[Task requirements]
The listing below begins with the first line you should copy; stop after the line containing "C2 = copy_thing(C1, (2.13, 5.17, .004), 'red", and drop every picture.

[Supplied material]
####################
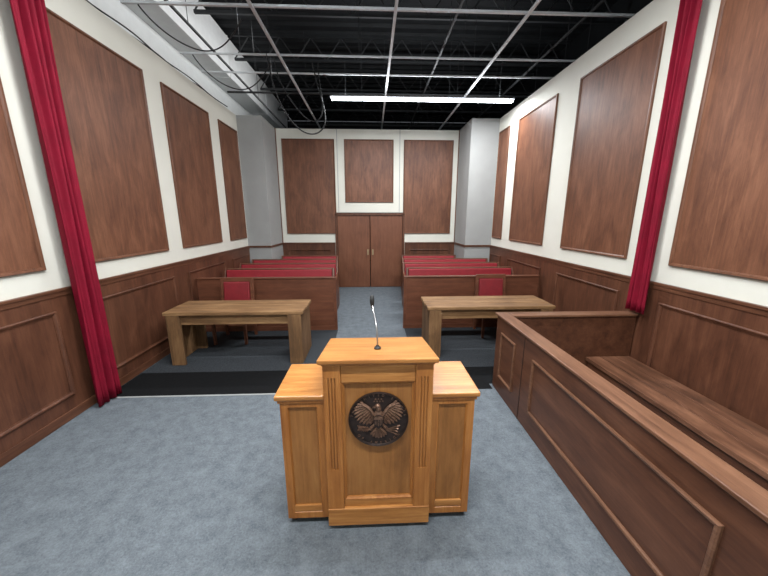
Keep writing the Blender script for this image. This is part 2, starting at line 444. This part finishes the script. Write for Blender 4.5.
C1 = chair((-2.28, 5.05, .004), 'red upholstered wooden chair behind a plank table')
C2 = copy_thing(C1, (2.13, 5.17, .004), 'red upholstered wooden chair at table near jury box')

# ---------------------------------------------------------------- bar partitions
def bar(x0, x1, y, label):
    r = root('bar_partition', ((x0+x1)/2, y, 0), label, 'partition', 'bar partitions')
    w = (x1-x0)/2
    b = B(); b.box(-w, w, 0, .05, 0, .96)
    b.done('panel', M_pew, r)
    b = B(); b.box(-w, w, -.02, .07, .96, .983)
    b.done('cap_rail', M_pew, r, bevel=.006)
    b = B(); b.box(-w, w, -.012, 0, 0, .08)
    b.done('base_rail', M_pew, r, bevel=.003)
    xa = w-.05 if x0 < 0 else -w
    B().box(xa, xa+.05, -.018, 0, .08, .96).done('end_post', M_pew, r, bevel=.003)
bar(XL+.045, -.63, 5.46, 'low brown wood partition across the gallery beside the aisle')
bar(.58, XR-.04, 5.50, 'low brown wood partition behind table near jury box')

# ---------------------------------------------------------------- pews
def pew(x0, x1, y, label):
    r = root('pew', ((x0+x1)/2, y, 0), label, 'pew', 'courtroom pews with red cushions')
    w = (x1-x0)/2
    b = B(); b.prism([(-.03, .38), (.0, .38), (.07, .975), (.04, .975)], 'x', -w+.04, w-.04); b.done('backrest', M_pew, r, bevel=.003)
    b = B(); b.prism([(-.09, .50), (-.034, .50), (.038, .972), (-.012, .978)], 'x', -w+.05, w-.05); b.done('back_cushion', M_cush, r, bevel=.015, label='red padded back cushion')
    B().box(-w+.04, w-.04, .03, .09, .981, .999).done('top_rail', M_juryrailx, r, bevel=.006)
    B().box(-w+.04, w-.04, -.48, -.03, .38, .42).done('seat', M_pew, r, bevel=.003)
    B().box(-w+.05, w-.05, -.47, -.095, .42, .48).done('seat_cushion', M_cush, r, bevel=.02, label='red padded seat cushion')
    for sx in (-1, 1):
        b = B(); b.prism([(-.50,0),(.10,0),(.10,.99),(.02,1.005),(-.06,.80),(-.44,.68),(-.50,.62)], 'x', *sorted((sx*w, sx*(w-.038))))
        b.done('end_panel', M_pew, r, bevel=.006)
    return r
PLB = 'wooden pew with red padded cushions facing the lectern'
p = pew(-2.98, -.76, 6.36, PLB)
copy_thing(p, (p.location.x, 7.10, 0))
p2 = pew(-2.98, -.84, 7.84, PLB)
pew(-2.46, -.92, 8.62, 'short red-cushioned wooden pew beside the gray column')
q = pew(.72, 2.98, 6.36, PLB)
copy_thing(q, (q.location.x, 7.10, 0))
pew(.78, 2.98, 7.84, PLB)
pew(.84, 2.36, 8.62, 'short red-cushioned wooden pew beside the gray column')

# ---------------------------------------------------------------- lectern
LX, LY = .035, 1.70
R = root('lectern', (LX, LY, 0), 'golden oak lectern with side wings and round eagle seal', 'lectern')
b = B()
b.prism([(0,.045),(.46,.045),(.46,1.095),(0,1.18)], 'x', -.315, .315)
b.done('body', M_oakp, R, bevel=.003)
b = B(); b.box(-.328,.328,-.036,.0,.035,.165)
b.done('plinth', M_oakx, R, bevel=.004)
for sx in (-1, 1):
    b = B(); xo, xi = .325, .222
    b.box(*sorted((sx*xo, sx*xi)), -.022, 0, .165, 1.17)
    b.box(*sorted((sx*xo, sx*xi)), -.031, -.022, .165, .46)
    b.box(*sorted((sx*xo, sx*xi)), -.031, -.022, 1.09, 1.17)
    edges = [xi, xi+.030, xi+.038, xi+.048, xi+.056, xi+.066, xi+.074, xo]
    for i in range(0, 8, 2):
        b.box(*sorted((sx*edges[i], sx*edges[i+1])), -.031, -.022, .46, 1.09)
    b.done('pilaster', M_oak, R, bevel=.0012, label='fluted oak pilaster')
b = B(); b.box(-.222,.222,-.022,0,1.055,1.165); b.done('top_band', M_oakx, R, bevel=.004)
b = B(); b.box(-.222,.222,-.016,0,.165,.215); b.done('bottom_rail', M_oakx, R, bevel=.003)
b = B(); b.frame((-.222,-.0,.215),(1,0,0),(0,0,1),(0,-1,0),.444,.84,[(0,0),(0,.017),(.008,.017),(.016,.008),(.020,.006),(.020,0)])
b.done('panel_moulding', M_oak, R)
def slope(y): return 1.215-(y+.055)*.175
b = B()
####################
[Full answer]
Keep writing the Blender script for this image. This is part 2, starting at line 444. This part finishes the script. Write for Blender 4.5.
C1 = chair((-2.28, 5.05, .004), 'red upholstered wooden chair behind a plank table')
C2 = copy_thing(C1, (2.13, 5.17, .004), 'red upholstered wooden chair at table near jury box')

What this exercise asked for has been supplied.